TASK DETAILS:
In the listing below, find the line with "obj('bottom_brush', box(DX0, DX1, YB", then repeat exactly every line from the top through that one.

========================================================================

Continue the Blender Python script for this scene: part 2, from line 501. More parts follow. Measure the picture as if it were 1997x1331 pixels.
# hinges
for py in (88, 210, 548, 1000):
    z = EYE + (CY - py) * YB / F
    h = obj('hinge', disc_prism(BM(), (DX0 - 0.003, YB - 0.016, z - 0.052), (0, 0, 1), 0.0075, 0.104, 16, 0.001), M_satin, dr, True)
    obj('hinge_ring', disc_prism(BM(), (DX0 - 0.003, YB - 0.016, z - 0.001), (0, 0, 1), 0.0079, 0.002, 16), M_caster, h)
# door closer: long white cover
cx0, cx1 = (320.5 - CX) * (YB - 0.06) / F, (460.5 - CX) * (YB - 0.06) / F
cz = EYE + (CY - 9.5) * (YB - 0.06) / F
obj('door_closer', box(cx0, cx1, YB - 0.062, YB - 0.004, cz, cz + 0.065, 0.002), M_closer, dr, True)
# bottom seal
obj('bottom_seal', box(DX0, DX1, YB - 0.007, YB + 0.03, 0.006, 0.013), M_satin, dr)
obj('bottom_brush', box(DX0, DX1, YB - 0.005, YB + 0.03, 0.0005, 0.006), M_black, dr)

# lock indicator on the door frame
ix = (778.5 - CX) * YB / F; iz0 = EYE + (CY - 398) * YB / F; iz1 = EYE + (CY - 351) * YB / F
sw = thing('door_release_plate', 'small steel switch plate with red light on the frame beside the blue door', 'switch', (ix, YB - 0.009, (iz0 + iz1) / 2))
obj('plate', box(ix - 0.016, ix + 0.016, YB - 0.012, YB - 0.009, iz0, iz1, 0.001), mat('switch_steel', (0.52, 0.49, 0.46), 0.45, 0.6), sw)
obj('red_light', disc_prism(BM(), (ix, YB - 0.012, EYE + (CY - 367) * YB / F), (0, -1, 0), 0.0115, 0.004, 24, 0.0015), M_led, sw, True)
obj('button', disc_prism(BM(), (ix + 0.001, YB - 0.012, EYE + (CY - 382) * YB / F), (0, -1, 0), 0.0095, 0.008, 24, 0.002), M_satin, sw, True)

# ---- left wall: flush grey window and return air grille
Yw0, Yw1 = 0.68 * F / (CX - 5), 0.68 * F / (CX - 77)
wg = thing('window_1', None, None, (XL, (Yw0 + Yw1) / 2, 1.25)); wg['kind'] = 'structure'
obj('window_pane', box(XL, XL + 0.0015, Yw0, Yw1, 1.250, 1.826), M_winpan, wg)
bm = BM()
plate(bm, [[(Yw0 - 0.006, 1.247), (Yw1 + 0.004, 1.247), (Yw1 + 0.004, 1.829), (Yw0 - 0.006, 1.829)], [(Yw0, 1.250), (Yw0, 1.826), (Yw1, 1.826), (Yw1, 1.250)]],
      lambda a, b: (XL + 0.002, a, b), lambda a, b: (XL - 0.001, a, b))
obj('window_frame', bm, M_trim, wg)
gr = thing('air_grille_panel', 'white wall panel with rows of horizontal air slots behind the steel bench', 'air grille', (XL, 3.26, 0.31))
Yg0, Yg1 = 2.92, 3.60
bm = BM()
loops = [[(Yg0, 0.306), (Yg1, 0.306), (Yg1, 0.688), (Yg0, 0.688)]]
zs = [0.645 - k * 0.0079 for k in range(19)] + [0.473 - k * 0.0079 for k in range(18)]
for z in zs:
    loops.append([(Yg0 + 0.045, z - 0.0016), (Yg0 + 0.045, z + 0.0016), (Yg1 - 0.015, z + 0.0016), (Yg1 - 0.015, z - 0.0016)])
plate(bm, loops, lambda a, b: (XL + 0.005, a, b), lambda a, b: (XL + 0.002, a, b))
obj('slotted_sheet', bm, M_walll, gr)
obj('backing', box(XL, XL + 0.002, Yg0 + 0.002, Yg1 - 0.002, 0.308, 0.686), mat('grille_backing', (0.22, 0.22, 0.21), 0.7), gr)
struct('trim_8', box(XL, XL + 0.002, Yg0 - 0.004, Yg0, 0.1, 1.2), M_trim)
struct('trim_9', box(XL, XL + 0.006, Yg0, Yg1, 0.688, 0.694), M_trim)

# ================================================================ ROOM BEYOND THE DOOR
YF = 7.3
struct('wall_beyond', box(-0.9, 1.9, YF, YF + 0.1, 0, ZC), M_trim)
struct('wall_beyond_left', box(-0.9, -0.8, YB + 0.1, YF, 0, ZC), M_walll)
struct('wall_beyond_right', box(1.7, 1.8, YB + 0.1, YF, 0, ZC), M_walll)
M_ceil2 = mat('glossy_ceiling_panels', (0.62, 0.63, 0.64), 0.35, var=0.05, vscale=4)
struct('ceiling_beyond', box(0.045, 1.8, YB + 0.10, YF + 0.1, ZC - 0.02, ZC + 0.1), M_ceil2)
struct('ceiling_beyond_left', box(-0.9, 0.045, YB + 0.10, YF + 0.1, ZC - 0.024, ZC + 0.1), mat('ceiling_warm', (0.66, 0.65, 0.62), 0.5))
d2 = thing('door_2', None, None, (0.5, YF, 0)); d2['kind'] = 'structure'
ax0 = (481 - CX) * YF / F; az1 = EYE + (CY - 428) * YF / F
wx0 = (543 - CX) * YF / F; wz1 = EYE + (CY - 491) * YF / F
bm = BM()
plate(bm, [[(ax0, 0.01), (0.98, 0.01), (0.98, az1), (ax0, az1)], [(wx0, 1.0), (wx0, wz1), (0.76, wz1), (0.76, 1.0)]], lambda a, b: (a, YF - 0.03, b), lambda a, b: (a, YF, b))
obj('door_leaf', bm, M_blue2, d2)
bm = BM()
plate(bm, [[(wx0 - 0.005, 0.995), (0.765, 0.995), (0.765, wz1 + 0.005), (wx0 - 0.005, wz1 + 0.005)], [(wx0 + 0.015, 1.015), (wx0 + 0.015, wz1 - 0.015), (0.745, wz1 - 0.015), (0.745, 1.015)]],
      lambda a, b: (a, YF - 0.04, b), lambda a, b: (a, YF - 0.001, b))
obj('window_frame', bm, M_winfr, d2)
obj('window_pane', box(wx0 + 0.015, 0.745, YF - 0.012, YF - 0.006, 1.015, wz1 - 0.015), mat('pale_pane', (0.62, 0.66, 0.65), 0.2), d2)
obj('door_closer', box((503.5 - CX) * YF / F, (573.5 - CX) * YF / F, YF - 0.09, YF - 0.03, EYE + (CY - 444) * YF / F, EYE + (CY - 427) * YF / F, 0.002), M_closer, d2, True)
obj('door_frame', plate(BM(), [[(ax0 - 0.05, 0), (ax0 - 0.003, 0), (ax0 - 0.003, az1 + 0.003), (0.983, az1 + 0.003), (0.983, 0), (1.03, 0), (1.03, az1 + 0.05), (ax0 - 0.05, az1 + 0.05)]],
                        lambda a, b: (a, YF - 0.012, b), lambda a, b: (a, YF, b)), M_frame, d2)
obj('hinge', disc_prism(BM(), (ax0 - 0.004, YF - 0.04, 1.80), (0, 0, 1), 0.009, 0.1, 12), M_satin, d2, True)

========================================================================

CORRECT OUTPUT:
Continue the Blender Python script for this scene: part 2, from line 501. More parts follow. Measure the picture as if it were 1997x1331 pixels.
# hinges
for py in (88, 210, 548, 1000):
    z = EYE + (CY - py) * YB / F
    h = obj('hinge', disc_prism(BM(), (DX0 - 0.003, YB - 0.016, z - 0.052), (0, 0, 1), 0.0075, 0.104, 16, 0.001), M_satin, dr, True)
    obj('hinge_ring', disc_prism(BM(), (DX0 - 0.003, YB - 0.016, z - 0.001), (0, 0, 1), 0.0079, 0.002, 16), M_caster, h)
# door closer: long white cover
cx0, cx1 = (320.5 - CX) * (YB - 0.06) / F, (460.5 - CX) * (YB - 0.06) / F
cz = EYE + (CY - 9.5) * (YB - 0.06) / F
obj('door_closer', box(cx0, cx1, YB - 0.062, YB - 0.004, cz, cz + 0.065, 0.002), M_closer, dr, True)
# bottom seal
obj('bottom_seal', box(DX0, DX1, YB - 0.007, YB + 0.03, 0.006, 0.013), M_satin, dr)
obj('bottom_brush', box(DX0, DX1, YB - 0.005, YB + 0.03, 0.0005, 0.006), M_black, dr)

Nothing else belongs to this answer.